Youth is Wasted on the Young
- Adele Archer
- Apr 7, 2015
- 4 min read

It’s an old adage but the further I advance in years, the more poignant it becomes. I wouldn’t say I envy young people because I had my time and pee’d it up the wall quite nicely (the way you’re supposed to) and had the kind of fun that only youths can have. But sometimes I do wish that I’d had the more mature head I have now on those young shoulders; I would have done things differently – thought differently.
From childhood I was convinced I was ugly and fat. I would stare longingly in the mirror on a daily basis and wish I’d been given a different exterior. I wished my ears didn’t stick out, I wished that the birthmark/mole bang in the middle of my right cheek didn’t exist. I dreamed of a straighter nose and poker straight hair. Why had I been given all this to contend with? Why was I funny-looking? Even ‘plain’ would have been better than this. My mother used to swear blind that I was beautiful. My siblings used to insist I was pretty. I thought they were all raving mad or were just being polite or just had very bad taste in what beauty ought to be.

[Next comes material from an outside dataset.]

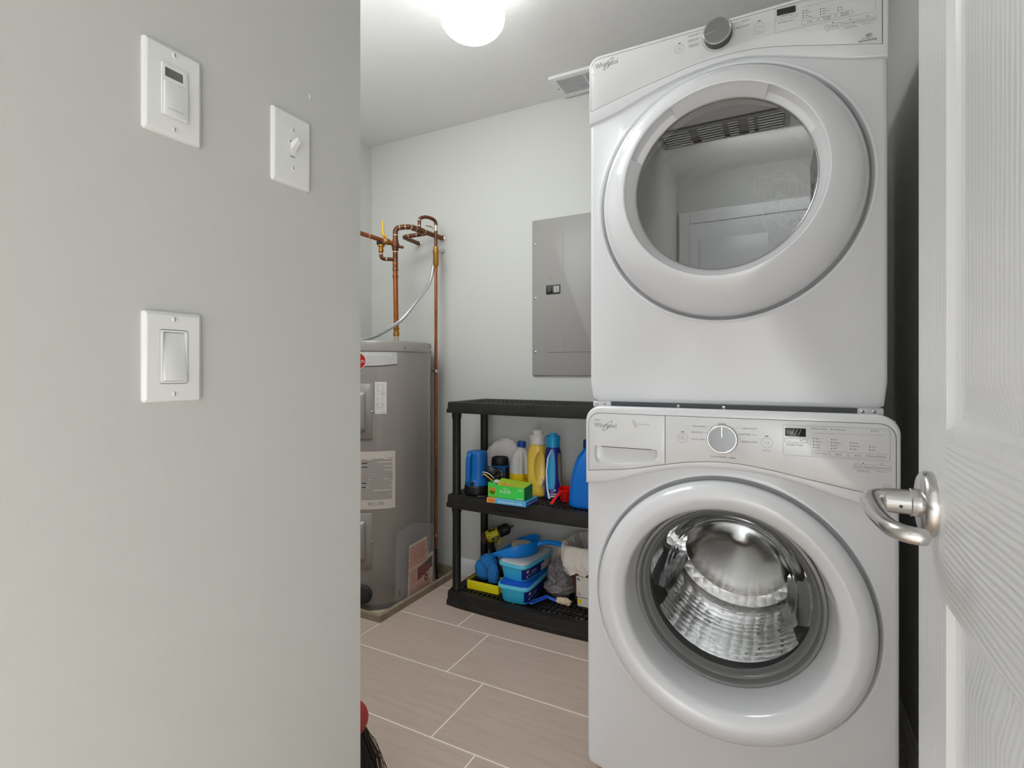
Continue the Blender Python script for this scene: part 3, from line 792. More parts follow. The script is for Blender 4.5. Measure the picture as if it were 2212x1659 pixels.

In my teens and early twenties – I spent my life on crazy diets (mainly consisting of not eating at all) just so my legs would be thinner, just to try and even out that weird pear-shape I’d been given; just to be more like my skinny friends. I bleakly read glossy magazines and stared at the pop stars, actresses and models and wondered why I didn’t look the same way. Basically, I was just like every other young girl – convinced by the popular media of the time that I just didn’t fit the bill.
It is only now that I am in my forties and look back at the photographs of my childhood and teens and twenties that I realise that my mother was telling the truth. I was pretty. My body shape was perfect for my height. In my twenties, I was perhaps not beautiful but that strange-looking girl in the mirror was actually attractive (certainly not plain). My hair was long and thick and curly, and facially, I was interesting. I was just right. But it’s too bloody late now!
My youth has gone and with it has gone that pretty girl. Honestly, I’m not fishing for compliments; I look okay for my forty-three years. I take care of myself, I exercise, I eat balanced meals (on the most part), I cut my hair short because it was getting thinner and it accentuates my face better than when it was long. I wear clothes that suit my short stature – I like to think I dress well. The minute I turned forty, I raised my game because I knew I had to work harder. But that fresh-faced beauty that only youth can possess has faded away – and I didn’t even appreciate it when I had it.
I’d hate for my kids to be like me. So my aim is now to ensure my nearly fifteen-year-old daughter realises her potential. She is beautiful, she really is. She has the added bonus of her father’s height so I know she will be stunning (and tall). And I tell her every day just how beautiful she is. I’ve been telling her since she was born. It’s not that ‘looks’ are everything because they’re not – brains and personality have far greater significance But it’s also important that you recognise that your exterior is aesthetically acceptable (not to others – to yourself). You shouldn’t mope away your entire youth striving to be somebody completely different. But I fear that my daughter doesn’t believe me, just like I didn’t believe my mother. Because mothers are supposed to say that. Mothers always think their kids are beautiful just because they’re their kids.
As I push my glasses further up my nose to write this, my eyesight worsening year upon year (I didn’t appreciate that either when I was young!), I want to reiterate that I’m not being vain or shallow to write a piece like this. It’s not about attracting the opposite sex or how others perceive you. All I’m saying is, I was a good-looking girl when I was young but the society I lived in persuaded girls like me into thinking we just didn’t make the grade – and that is only getting worse. We’ve got to teach our kids to like themselves; we’ve got to convince them that it’s okay to be a bit nerdy or a bit idiosyncratic and that their outer image is just perfect for them. I’m not encouraging kids to be arrogant or ‘looks’ obsessed – just to be happy in their own skin. Because it’s so true, youth really is wasted on the young – they’ll never know how wonderful they were until youth as passed them by. I guess you just can’t have that kind of wisdom or maturity on young shoulders. You can only learn that with time. And d’you know what? When I’m old and grey, I will probably look back on the forty-year-old me and wish I’d appreciated her more too.